Red Sox, Bruins Return After Friday Manhunt

Red Sox, Bruins Return After Friday Manhunt

(AP) Red Sox, Bruins back after bombing, manhunt
AP Sports Writer

Bomb-sniffing dogs and military in camouflage fatigues joined the police patrolling Fenway Park on Saturday, when the Red Sox dressed in a specially designed uniform for their first home game since the Boston Marathon attacks and the ensuing manhunt that shut down their wounded city.

A logo on the Green Monster, Fenway’s 37-foot-high left-field wall, urged the city to “B Strong,” and the ballclub wore home white uniforms that said “Boston” in the stylized Old English font instead of the “Red Sox” that has appeared there for decades. The team said the uniforms would be autographed and auctioned off to raise money for the One Fund Boston, the charity established to help the victims.

Across, town the Bruins took the ice for their pregame warmup wearing baseball caps for the Boston and state police, along with one for the police in Watertown, where the suspect was captured, featuring the Bruins’ “Spoked B” logo and the word “Strong” on the back.

Two bombs exploded near the Back Bay finish line of the Boston Marathon on Monday, killing three people and wounding more than 180 others. Police identified two suspects; one was killed and the other was captured during a manhunt that shut down the city and surrounding area for most of Friday.

The Red Sox postponed Friday night’s game against the Kansas City Royals; it will be made up as part of a day-night doubleheader on Sunday. The Boston Bruins, who played on Thursday night, pushed back Friday’s game against the Pittsburgh Penguins to Saturday afternoon.

Penguins coach Dan Bylsma met with reporters before the game wearing a black T-shirt with words “Boston Strong” over his shirt and tie.

Security was tight at Fenway and at the TD Garden, as it was when the Bruins made their emotional return after the bombing.
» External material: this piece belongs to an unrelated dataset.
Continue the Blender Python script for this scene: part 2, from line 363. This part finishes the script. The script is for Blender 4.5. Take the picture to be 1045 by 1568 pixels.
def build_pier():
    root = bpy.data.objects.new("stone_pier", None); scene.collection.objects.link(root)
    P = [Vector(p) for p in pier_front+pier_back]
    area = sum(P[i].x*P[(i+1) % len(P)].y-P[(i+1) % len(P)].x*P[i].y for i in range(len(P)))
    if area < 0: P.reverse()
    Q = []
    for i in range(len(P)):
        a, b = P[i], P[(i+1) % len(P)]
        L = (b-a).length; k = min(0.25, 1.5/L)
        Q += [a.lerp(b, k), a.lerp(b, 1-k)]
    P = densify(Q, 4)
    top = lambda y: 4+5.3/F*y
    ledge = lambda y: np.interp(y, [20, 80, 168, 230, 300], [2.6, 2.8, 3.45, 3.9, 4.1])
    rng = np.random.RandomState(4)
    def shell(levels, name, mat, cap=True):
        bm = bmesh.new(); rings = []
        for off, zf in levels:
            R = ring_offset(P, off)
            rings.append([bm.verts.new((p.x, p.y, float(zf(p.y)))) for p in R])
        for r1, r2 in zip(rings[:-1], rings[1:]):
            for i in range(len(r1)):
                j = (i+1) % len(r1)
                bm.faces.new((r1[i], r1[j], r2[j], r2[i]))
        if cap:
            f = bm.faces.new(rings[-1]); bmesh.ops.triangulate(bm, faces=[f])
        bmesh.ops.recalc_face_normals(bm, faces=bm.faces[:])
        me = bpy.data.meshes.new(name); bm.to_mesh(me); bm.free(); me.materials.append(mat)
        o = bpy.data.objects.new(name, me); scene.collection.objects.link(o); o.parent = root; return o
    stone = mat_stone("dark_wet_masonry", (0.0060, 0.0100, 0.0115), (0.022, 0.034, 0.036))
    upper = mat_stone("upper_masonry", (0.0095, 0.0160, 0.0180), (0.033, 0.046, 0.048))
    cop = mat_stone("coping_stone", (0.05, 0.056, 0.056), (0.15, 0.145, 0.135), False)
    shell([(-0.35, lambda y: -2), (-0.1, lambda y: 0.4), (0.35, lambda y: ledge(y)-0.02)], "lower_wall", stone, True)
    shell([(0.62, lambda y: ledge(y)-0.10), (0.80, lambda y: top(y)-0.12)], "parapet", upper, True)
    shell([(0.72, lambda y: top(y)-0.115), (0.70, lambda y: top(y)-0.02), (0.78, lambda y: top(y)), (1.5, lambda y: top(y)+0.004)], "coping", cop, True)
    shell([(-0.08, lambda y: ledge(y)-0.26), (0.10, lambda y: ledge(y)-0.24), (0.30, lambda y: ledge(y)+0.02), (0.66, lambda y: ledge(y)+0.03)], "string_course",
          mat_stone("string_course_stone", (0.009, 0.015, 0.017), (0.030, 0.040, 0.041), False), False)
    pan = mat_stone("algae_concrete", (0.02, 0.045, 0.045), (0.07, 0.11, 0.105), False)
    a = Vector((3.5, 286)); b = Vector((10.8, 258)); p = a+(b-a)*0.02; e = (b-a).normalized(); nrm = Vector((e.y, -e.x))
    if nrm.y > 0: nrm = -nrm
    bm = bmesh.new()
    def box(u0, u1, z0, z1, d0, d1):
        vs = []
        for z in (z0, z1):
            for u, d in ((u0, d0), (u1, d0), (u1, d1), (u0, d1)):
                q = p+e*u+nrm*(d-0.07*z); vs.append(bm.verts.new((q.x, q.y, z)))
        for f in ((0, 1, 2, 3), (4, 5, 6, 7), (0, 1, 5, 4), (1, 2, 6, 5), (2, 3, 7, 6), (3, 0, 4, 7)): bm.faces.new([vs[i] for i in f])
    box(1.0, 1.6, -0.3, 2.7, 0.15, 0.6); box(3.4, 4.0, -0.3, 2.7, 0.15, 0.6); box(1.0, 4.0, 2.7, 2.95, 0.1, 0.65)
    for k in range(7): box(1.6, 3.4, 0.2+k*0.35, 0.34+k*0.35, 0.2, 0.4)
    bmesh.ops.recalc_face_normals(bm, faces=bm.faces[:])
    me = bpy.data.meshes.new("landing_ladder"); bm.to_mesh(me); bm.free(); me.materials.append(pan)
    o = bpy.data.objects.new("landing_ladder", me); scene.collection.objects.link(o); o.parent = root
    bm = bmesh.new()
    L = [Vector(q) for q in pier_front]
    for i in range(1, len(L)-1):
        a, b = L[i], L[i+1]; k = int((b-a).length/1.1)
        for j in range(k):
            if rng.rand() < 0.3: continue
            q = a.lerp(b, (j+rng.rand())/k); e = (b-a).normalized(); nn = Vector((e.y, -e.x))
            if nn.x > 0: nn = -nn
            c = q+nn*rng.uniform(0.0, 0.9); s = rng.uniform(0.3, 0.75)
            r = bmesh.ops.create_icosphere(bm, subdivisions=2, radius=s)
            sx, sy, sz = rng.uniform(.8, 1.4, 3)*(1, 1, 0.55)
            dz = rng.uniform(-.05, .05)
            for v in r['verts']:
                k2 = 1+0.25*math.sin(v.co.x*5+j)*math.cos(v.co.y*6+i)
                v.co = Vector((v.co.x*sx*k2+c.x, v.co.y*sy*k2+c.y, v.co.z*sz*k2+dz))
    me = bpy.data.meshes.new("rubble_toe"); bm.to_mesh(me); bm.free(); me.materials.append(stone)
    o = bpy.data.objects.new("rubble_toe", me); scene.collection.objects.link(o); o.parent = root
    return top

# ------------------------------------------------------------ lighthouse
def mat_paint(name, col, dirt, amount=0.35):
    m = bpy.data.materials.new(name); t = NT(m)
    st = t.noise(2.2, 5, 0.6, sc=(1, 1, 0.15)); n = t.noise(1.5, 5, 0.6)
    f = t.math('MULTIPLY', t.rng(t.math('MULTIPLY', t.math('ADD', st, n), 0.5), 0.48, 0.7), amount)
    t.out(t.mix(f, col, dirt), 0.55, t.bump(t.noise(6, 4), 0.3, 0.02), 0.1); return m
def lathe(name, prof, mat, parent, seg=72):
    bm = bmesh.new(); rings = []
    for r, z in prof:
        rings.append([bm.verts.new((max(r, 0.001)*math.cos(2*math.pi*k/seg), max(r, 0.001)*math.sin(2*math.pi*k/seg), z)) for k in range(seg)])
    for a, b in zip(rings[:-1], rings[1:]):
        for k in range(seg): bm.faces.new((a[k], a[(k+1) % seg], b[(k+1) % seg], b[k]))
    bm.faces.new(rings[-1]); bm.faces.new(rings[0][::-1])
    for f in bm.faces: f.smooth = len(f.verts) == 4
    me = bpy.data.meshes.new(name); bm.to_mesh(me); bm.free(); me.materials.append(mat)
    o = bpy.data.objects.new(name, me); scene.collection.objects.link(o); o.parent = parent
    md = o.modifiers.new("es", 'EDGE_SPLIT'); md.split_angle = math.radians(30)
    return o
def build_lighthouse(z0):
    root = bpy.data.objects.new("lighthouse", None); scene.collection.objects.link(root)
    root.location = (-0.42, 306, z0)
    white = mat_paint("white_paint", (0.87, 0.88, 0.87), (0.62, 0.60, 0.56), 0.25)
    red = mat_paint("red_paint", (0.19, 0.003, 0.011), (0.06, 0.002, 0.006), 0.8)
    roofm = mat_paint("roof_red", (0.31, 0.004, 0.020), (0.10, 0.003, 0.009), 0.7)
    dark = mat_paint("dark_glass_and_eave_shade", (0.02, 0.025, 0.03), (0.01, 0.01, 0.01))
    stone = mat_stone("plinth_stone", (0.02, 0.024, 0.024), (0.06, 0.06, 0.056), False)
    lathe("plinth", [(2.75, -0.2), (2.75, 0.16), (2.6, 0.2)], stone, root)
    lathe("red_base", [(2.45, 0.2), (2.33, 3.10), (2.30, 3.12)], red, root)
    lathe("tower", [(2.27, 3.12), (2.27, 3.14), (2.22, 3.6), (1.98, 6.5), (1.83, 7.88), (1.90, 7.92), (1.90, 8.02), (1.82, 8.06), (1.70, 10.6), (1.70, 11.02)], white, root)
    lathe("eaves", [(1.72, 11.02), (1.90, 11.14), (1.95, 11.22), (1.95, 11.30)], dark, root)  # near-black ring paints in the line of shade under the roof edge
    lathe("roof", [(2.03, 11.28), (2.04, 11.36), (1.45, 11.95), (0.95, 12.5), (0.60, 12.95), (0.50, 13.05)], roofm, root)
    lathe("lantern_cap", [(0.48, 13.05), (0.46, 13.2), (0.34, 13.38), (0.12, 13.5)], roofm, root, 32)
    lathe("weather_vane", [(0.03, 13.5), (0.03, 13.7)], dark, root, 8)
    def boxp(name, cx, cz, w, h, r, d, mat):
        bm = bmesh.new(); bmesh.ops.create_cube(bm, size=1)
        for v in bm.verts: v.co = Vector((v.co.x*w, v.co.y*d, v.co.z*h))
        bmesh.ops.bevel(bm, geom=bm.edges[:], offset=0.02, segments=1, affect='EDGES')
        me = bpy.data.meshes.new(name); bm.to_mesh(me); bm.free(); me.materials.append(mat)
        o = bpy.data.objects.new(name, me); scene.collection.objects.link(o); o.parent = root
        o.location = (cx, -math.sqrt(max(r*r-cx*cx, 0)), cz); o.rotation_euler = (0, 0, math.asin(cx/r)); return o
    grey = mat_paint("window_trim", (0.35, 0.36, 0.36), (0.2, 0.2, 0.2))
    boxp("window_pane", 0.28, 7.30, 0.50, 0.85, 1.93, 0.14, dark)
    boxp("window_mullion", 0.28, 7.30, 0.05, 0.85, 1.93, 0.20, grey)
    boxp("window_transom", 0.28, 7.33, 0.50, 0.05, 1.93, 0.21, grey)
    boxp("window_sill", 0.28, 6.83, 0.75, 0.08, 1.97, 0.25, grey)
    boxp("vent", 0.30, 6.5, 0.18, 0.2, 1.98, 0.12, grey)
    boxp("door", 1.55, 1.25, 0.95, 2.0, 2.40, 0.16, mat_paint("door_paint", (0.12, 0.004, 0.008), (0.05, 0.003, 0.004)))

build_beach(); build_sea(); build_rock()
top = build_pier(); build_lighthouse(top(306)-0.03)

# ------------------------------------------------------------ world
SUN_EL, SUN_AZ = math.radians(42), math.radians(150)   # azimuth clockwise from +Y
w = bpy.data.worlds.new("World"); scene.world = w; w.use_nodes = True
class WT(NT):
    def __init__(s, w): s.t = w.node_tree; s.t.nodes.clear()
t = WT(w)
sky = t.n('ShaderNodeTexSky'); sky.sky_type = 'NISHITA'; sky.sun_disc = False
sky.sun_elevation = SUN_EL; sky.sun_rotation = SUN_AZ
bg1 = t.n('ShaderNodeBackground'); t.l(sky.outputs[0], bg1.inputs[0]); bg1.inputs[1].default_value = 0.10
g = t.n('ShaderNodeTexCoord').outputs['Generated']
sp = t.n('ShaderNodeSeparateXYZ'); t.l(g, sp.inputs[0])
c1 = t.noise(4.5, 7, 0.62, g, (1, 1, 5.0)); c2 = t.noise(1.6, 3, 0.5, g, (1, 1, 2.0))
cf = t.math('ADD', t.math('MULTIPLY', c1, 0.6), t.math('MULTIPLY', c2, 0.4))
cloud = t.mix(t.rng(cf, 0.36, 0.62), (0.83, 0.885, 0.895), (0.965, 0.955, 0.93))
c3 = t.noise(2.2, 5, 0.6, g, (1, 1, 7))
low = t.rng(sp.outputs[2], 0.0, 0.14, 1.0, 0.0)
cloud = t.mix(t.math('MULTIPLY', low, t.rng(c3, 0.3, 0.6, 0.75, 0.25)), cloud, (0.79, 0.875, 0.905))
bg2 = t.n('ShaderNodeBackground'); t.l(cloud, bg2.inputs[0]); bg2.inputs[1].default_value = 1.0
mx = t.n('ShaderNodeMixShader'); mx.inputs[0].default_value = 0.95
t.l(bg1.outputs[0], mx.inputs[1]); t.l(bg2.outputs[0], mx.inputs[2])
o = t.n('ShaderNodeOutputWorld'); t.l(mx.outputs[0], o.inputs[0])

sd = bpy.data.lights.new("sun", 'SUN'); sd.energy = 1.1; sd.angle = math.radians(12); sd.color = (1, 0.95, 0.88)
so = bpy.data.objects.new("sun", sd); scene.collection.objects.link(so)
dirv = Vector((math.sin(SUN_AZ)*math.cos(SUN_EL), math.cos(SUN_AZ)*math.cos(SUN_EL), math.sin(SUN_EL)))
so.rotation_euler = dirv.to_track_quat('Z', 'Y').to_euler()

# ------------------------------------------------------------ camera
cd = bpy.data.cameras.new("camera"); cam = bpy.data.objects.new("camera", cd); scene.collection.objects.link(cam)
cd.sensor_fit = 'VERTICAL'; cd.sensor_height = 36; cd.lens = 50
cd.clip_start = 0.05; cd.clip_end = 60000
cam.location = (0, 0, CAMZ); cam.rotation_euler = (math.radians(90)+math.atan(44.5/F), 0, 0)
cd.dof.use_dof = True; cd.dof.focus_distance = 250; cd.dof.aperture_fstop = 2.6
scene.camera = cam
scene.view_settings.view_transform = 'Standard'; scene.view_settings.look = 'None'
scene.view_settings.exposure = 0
The Red Sox planned a pregame ceremony to commemorate the attack.

A SWAT team member with a German shepherd stood guard at the doorway to the tunnel leading to Royals dugout about 2 1/2 hours before game time. A man in military fatigues checked all of the players’ lockers and the many cracks in the ceiling tiles with a flashlight.

Outside, fans milled around, waiting for the gates to open. Several of them were wearing Boston Marathon jackets dating back as long as a decade.